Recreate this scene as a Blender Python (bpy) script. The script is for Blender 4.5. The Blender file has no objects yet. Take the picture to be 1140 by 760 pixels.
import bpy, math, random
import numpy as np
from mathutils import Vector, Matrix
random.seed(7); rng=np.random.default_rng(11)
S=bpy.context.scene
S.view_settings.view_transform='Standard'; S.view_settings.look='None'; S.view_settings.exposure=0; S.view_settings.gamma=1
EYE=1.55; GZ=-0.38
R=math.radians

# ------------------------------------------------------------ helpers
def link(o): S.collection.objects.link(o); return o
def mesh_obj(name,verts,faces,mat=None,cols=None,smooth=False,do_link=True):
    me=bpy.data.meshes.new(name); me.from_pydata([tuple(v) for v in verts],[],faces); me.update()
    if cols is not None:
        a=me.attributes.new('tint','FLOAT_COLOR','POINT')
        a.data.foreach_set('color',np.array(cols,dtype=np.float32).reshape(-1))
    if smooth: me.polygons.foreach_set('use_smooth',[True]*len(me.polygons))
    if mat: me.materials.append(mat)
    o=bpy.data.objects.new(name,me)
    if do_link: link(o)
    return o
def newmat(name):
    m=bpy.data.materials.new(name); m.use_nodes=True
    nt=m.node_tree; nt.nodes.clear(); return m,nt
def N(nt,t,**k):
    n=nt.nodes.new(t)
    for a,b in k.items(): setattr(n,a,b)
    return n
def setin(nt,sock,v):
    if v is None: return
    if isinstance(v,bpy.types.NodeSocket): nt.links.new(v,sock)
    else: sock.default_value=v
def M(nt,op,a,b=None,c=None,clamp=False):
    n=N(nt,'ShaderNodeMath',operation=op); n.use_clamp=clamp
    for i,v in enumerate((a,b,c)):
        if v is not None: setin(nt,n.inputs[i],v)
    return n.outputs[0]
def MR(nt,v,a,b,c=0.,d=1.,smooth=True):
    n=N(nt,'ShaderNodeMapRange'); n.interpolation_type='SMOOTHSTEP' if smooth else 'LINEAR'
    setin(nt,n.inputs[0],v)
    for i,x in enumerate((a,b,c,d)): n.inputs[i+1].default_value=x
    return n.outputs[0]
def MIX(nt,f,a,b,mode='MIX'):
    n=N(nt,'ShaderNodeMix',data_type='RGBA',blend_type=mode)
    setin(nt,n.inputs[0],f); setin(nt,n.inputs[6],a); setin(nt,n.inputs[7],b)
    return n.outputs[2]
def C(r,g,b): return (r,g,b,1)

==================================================

## What you are asked to do
Restate the first line and every line after it, word for word, stopping once the line with "R=math.radians" is done.

## Solution to this task
Recreate this scene as a Blender Python (bpy) script. The script is for Blender 4.5. The Blender file has no objects yet. Take the picture to be 1140 by 760 pixels.
import bpy, math, random
import numpy as np
from mathutils import Vector, Matrix
random.seed(7); rng=np.random.default_rng(11)
S=bpy.context.scene
S.view_settings.view_transform='Standard'; S.view_settings.look='None'; S.view_settings.exposure=0; S.view_settings.gamma=1
EYE=1.55; GZ=-0.38
R=math.radians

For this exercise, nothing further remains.